Body of teen missing in Trotwood lake found

TROTWOOD — The body of a 17-year-old boy missing from a Trotwood lake was found by search teams Monday morning.

Division Chief Ralph Bowman confirmed that the teen’s body was found around 10:12 a.m. Monday morning and crews were able to get him out of the water around 10:50 a.m.

The teen’s identity has not been released pending identification from the Montgomery County Coroner’s Office.

>> PHOTOS: Water rescue teams recover body of missing teen in Trotwood lake

In addition to Trotwood crews on scene, Bowman said Wright-Patterson Air Force Base’s strike team and Piqua Fire Department’s dive rescue and recovery team was on hand to assist. A cadaver dog was even sent out on a boat Monday morning.

Tall lake grass posed a challenge for search teams as they looked for the teen Sunday evening and Monday morning.

“There is a lot of lake grass. It’s roughly about five to six feet tall, which was really hindering the divers’ efforts to try and find the young man last night and then this morning it was a little better,” he told News Center 7′s Kayla McDermott.

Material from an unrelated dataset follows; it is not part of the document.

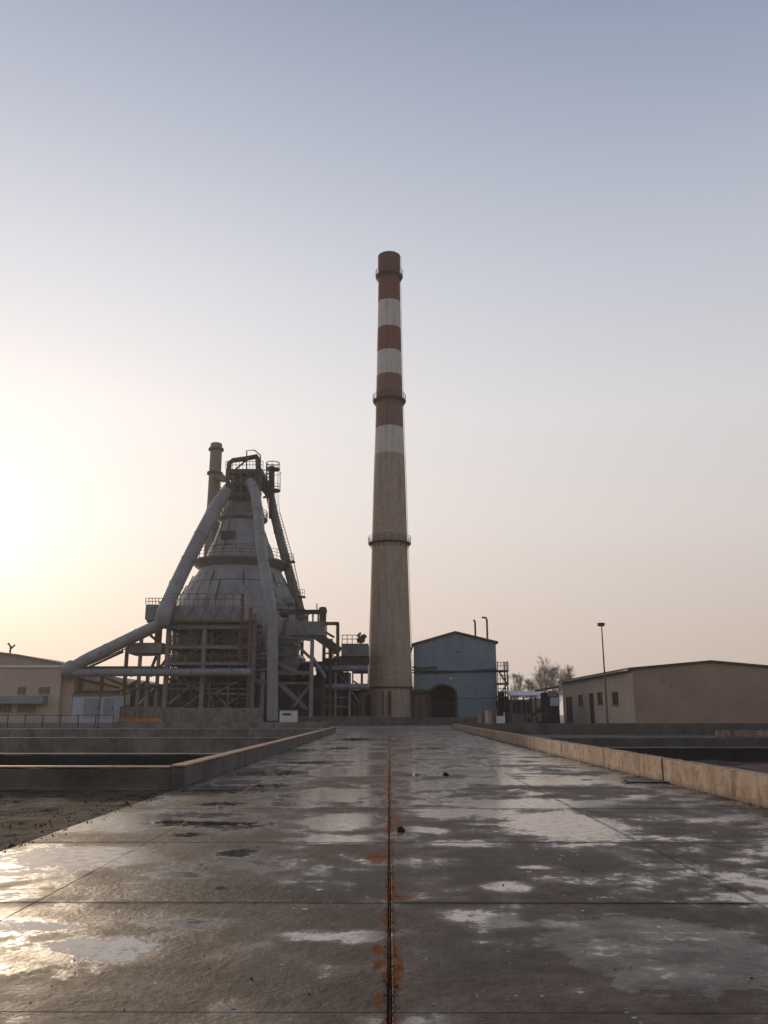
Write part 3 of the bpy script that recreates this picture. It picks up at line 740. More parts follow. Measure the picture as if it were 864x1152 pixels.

>> PREVIOUS COVERAGE: Water teams call off search for recovery of 17-year-old at Trotwood lake; Resumes Monday

First responders were called out to Madison Lakes Sunday afternoon in Trotwood just after 4:30 p.m. on what started as a water rescue and then turned into a recovery, according to the Trotwood Fire Department.

In 911 calls obtained through a public records request, it was reported that someone went into the water and didn’t come back up.

“I’m at Madison Lake,” a female caller told dispatchers. “Someone jumped into the water and didn’t come back up.”

Bowman told News Center 7 crews on scene Sunday that one of the teen’s friends tried to save him, but was unable to.

>> PHOTOS: Rescue teams search for missing 17-year-old in Trotwood lake

“The friend made it back to the bank and that’s when they called 911 because their other friend was still out in the water,” he said.

He also said once the weather warms like this, his crews spend a lot of time out at Madison Lake for water rescues.

“We’ve had divers out here before that have talked about the currents underwater that you just don’t see,” said Bowman. “It’s very dangerous.”